Mine is one of four offices in "The Maze" in the basement of Trowbridge hall. We have a kitchenette and table in the space the office doors open off of. There's a coffee pot and an electric kettle on the counter, and a dozen or so copies each of the "Journal of Paleontology" and the "Journal of Vertebrate Paleontology" on top of the cabinets.

I am reading papers about nutrient cycles on agricultural watersheds-- mostly nitrogen fertilizer, where it comes from and where it goes. I have done a lot of reading this summer and have a really good start on building my intellectual understanding of all the pieces involved in this. I have also done a lot of insecurity this summer. I keep having golden moments of seeing a part of all the interconnected systems that affect a watershed and its hydrologic and nutrient cycles, and then coming back the next day, or the next hour, or after blinking, apparently, and feeling lost. I know that most of this is a mental thing that I do, where I don't think I'm good enough or smart enough or whatever-enough and freak myself out and undermine some key part of my mind. Clearly I also am just not able or expected to understand everything, but I am finding that just being here in the office and letting myself look through things that I've read and notes that I've taken, I have made a lot of progress towards a thesis topic/question. I will post more about that--hopefully soon-- once I've processed just a bit more. Related to this, though, I have been trying to say the words "I am a scientist" out loud as often as possible, to convince myself.

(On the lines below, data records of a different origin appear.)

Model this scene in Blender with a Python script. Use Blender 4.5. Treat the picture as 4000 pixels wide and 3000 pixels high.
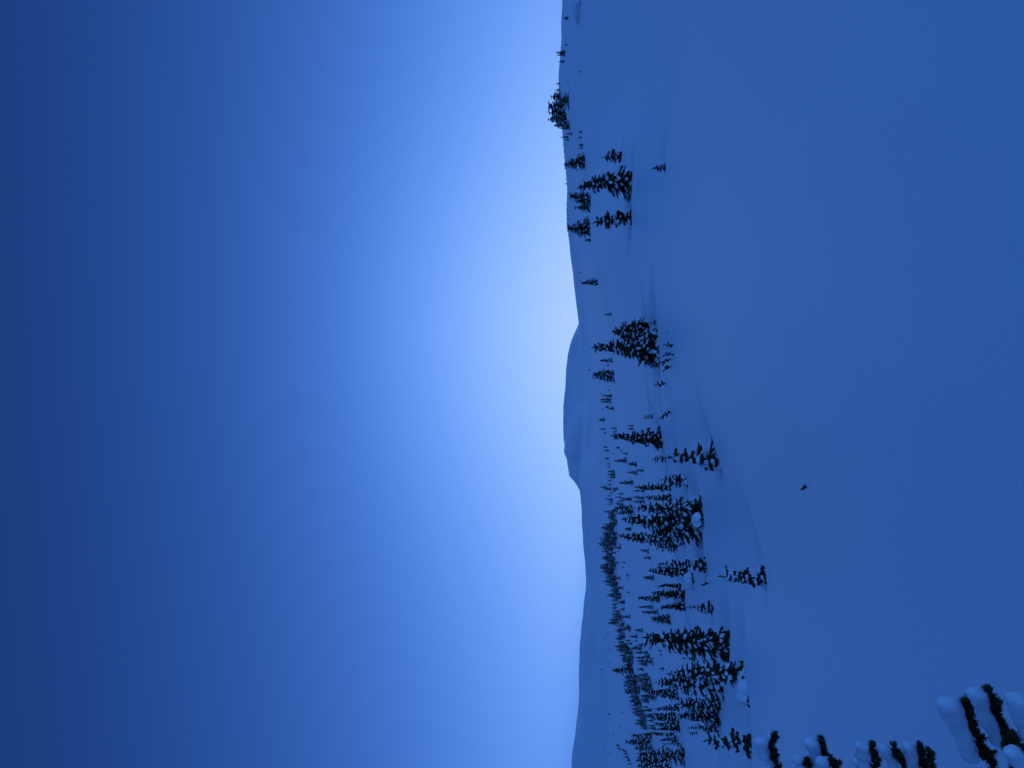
import bpy, math
import numpy as np
from mathutils import Matrix

S = bpy.context.scene
for o in list(bpy.data.objects):
    bpy.data.objects.remove(o)
COL = S.collection

# ------------------------------------------------------------------ camera (held on its side, as the photograph was taken)
F = 4000 * 25 / 36.0                       # focal length in photograph pixels
TH = math.atan(300 / F)                    # looks slightly above the horizon
CT, ST = math.cos(TH), math.sin(TH)
EYE = 1.6
cam = bpy.data.cameras.new('camera')
cam.sensor_fit = 'HORIZONTAL'; cam.sensor_width = 36; cam.lens = 25
cam.clip_start = 0.05; cam.clip_end = 30000
camo = bpy.data.objects.new('camera', cam); COL.objects.link(camo); S.camera = camo
camo.matrix_world = Matrix(((0, 1, 0, 0), (ST, 0, -CT, 0), (-CT, 0, -ST, 0), (0, 0, 0, 1)))

# ------------------------------------------------------------------ sky: sun just behind the ridge, film balanced very cold
SUN_AZ, SUN_EL = math.radians(4.2), math.radians(0.6)
W = bpy.data.worlds.new('World'); S.world = W; W.use_nodes = True
nt = W.node_tree; bg = nt.nodes['Background']
sky = nt.nodes.new('ShaderNodeTexSky'); sky.sky_type = 'NISHITA'; sky.sun_disc = False
sky.sun_elevation = SUN_EL; sky.sun_rotation = SUN_AZ; sky.altitude = 2000; sky.dust_density = 4
bw = nt.nodes.new('ShaderNodeRGBToBW'); nt.links.new(sky.outputs[0], bw.inputs[0])
def mth(op, a, b=None, c=None):
    n = nt.nodes.new('ShaderNodeMath'); n.operation = op
    for i, v in enumerate((a, b, c)):
        if v is None: continue
        if isinstance(v, (int, float)): n.inputs[i].default_value = v
        else: nt.links.new(v, n.inputs[i])
    return n.outputs[0]
# the camera's cold tone curve: sky brightness -> deep blue to pale blue, one smooth curve per channel
Lm = mth('SMOOTH_MAX', bw.outputs[0], .40, .20)
B_ = mth('SUBTRACT', 1.0, mth('EXPONENT', mth('MULTIPLY', mth('POWER', Lm, 1.36), -.60)))
Lp = mth('POWER', Lm, 1.6)
G_ = mth('MULTIPLY_ADD', Lm, .007, mth('DIVIDE', mth('MULTIPLY', Lp, .555), mth('ADD', Lp, 4.0)))
R_ = mth('MULTIPLY', G_, mth('MULTIPLY_ADD', G_, mth('MULTIPLY_ADD', G_, .50, .40), .23))
rp = nt.nodes.new('ShaderNodeCombineColor')
for i, c in enumerate((R_, G_, B_)): nt.links.new(c, rp.inputs[i])
vm = nt.nodes.new('ShaderNodeVectorMath'); vm.operation = 'SCALE'; vm.inputs['Scale'].default_value = 10
nt.links.new(rp.outputs[0], vm.inputs[0]); nt.links.new(vm.outputs[0], bg.inputs[0])
bg.inputs[1].default_value = 0.1

sun = bpy.data.lights.new('sun', 'SUN'); sun.energy = 0.78; sun.angle = math.radians(60); sun.color = (.07, .31, 1)
suno = bpy.data.objects.new('sun', sun); COL.objects.link(suno)
# very soft light of the open evening sky: the hollows on the uphill (right-hand) side of the trees lie in its shade
LIT_AZ, LIT_EL = math.radians(125), math.radians(42)
suno.rotation_euler = (math.pi / 2 - LIT_EL, 0, math.pi - LIT_AZ)

S.render.engine = 'CYCLES'
S.view_settings.view_transform = 'Standard'; S.view_settings.look = 'None'
S.view_settings.exposure = 0.0; S.view_settings.gamma = 1.0; S.view_settings.use_curve_mapping = False
S.cycles.max_bounces = 6; S.cycles.diffuse_bounces = 4

# ------------------------------------------------------------------ materials
def mat(name, base, rough, spec=.3, noise=None, bump=None):
    m = bpy.data.materials.new(name); m.use_nodes = True
    n = m.node_tree.nodes; l = m.node_tree.links; b = n['Principled BSDF']
    b.inputs['Base Color'].default_value = (*base, 1); b.inputs['Roughness'].default_value = rough
    b.inputs['Specular IOR Level'].default_value = spec
    tc = n.new('ShaderNodeTexCoord')
    if noise:
        sc, lo, hi = noise
        t = n.new('ShaderNodeTexNoise'); t.inputs['Scale'].default_value = sc; t.inputs['Detail'].default_value = 5
        l.new(tc.outputs['Object'], t.inputs['Vector'])
        r = n.new('ShaderNodeValToRGB'); r.color_ramp.elements[0].position = .3; r.color_ramp.elements[1].position = .7
        r.color_ramp.elements[0].color = (*lo, 1); r.color_ramp.elements[1].color = (*hi, 1)
        l.new(t.outputs['Fac'], r.inputs[0]); l.new(r.outputs[0], b.inputs['Base Color'])
    if bump:
        last = None
        for sc, st, dist in bump:
            t = n.new('ShaderNodeTexNoise'); t.inputs['Scale'].default_value = sc; t.inputs['Detail'].default_value = 3
            l.new(tc.outputs['Object'], t.inputs['Vector'])
            bp = n.new('ShaderNodeBump'); bp.inputs['Strength'].default_value = st; bp.inputs['Distance'].default_value = dist
            l.new(t.outputs['Fac'], bp.inputs['Height'])
            if last: l.new(last.outputs[0], bp.inputs['Normal'])
            last = bp
        l.new(last.outputs[0], b.inputs['Normal'])
    return m
M_SNOW = mat('snow_ground', (.91, .93, .95), .55, .5, bump=[(.35, .18, .10), (2.6, .22, .02), (24, .5, .008), (90, .5, .004)])
M_LOAD = mat('snow_on_branches', (.91, .93, .95), .65, .3, bump=[(7, .4, .03), (40, .5, .006), (140, .5, .003)])
M_NEED = mat('spruce_needles', (.045, .040, .018), .8, .08, noise=(6, (.036, .031, .014), (.074, .062, .028)))
M_BARK = mat('spruce_bark', (.06, .045, .035), .9, .1, noise=(14, (.04, .03, .024), (.085, .066, .05)))

# ------------------------------------------------------------------ small numpy helpers
def px(x, y, D):
    """world point seen at photograph pixel (x, y), D metres in front of the camera"""
    yc = (2000 - x) / F
    d = np.array([(1500 - y) / F, CT - yc * ST, ST + yc * CT])
    return d * (D / d[1])

def make_mesh(name, V, Q, mats, smooth=True, mi=None):
    V = np.asarray(V, np.float32); Q = np.asarray(Q, np.int32)
    me = bpy.data.meshes.new(name)
    me.vertices.add(len(V)); me.vertices.foreach_set('co', V.ravel())
    k = Q.shape[1]
    me.loops.add(Q.size); me.loops.foreach_set('vertex_index', Q.ravel())
    me.polygons.add(len(Q)); me.polygons.foreach_set('loop_start', np.arange(0, Q.size, k, dtype=np.int32))
    if mi is not None: me.polygons.foreach_set('material_index', np.asarray(mi, np.int32))
    me.polygons.foreach_set('use_smooth', np.full(len(Q), smooth, bool))
    for m in (mats if isinstance(mats, (list, tuple)) else [mats]): me.materials.append(m)
    me.update(calc_edges=True)
    return me

def link(name, data, parent=None):
    o = bpy.data.objects.new(name, data); COL.objects.link(o)
    if parent: o.parent = parent
    return o

def tag(o, label=None, cat=None, group=None, kind=None):
    if label: o['label'] = label
    if cat: o['category'] = cat
    if group: o['group'] = group
    if kind: o['kind'] = kind
    return o

def vnoise(x, y, seed=0):
    """smooth 2-D value noise, -1..1"""
    x0 = np.floor(x).astype(np.int64); y0 = np.floor(y).astype(np.int64)
    fx = x - x0; fy = y - y0
    fx = fx * fx * (3 - 2 * fx); fy = fy * fy * (3 - 2 * fy)
    def h(i, j):
        n = (i * 374761393 + j * 668265263 + seed * 974711) & 0xffffffff
        n = ((n ^ (n >> 13)) * 1274126177) & 0xffffffff
        return ((n ^ (n >> 16)) & 0xffff) / 32767.5 - 1
    return (h(x0, y0) * (1 - fx) + h(x0 + 1, y0) * fx) * (1 - fy) + (h(x0, y0 + 1) * (1 - fx) + h(x0 + 1, y0 + 1) * fx) * fy

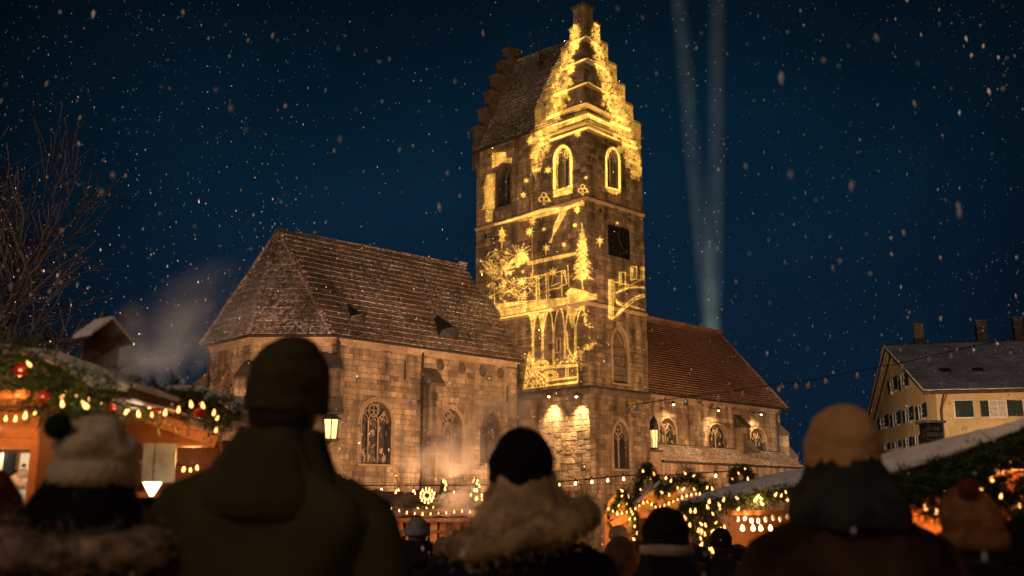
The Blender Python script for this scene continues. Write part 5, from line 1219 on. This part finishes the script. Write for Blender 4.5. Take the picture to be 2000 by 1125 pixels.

Classes start next week at the University of Iowa, and I am super excited. I am taking a Wetlands class that I waited YEARS for as an undergrad, only to have its normal offering canceled during my last year here--there is only one professor emeritus who teaches it, so it is not offered very often, and having it offered my first semester of grad school feels like a smile from the Universe. I'm also taking Soils and Hydrology, both of which come as highly recommended courses from highly recommended professors, so it's just going to be a good semester all around.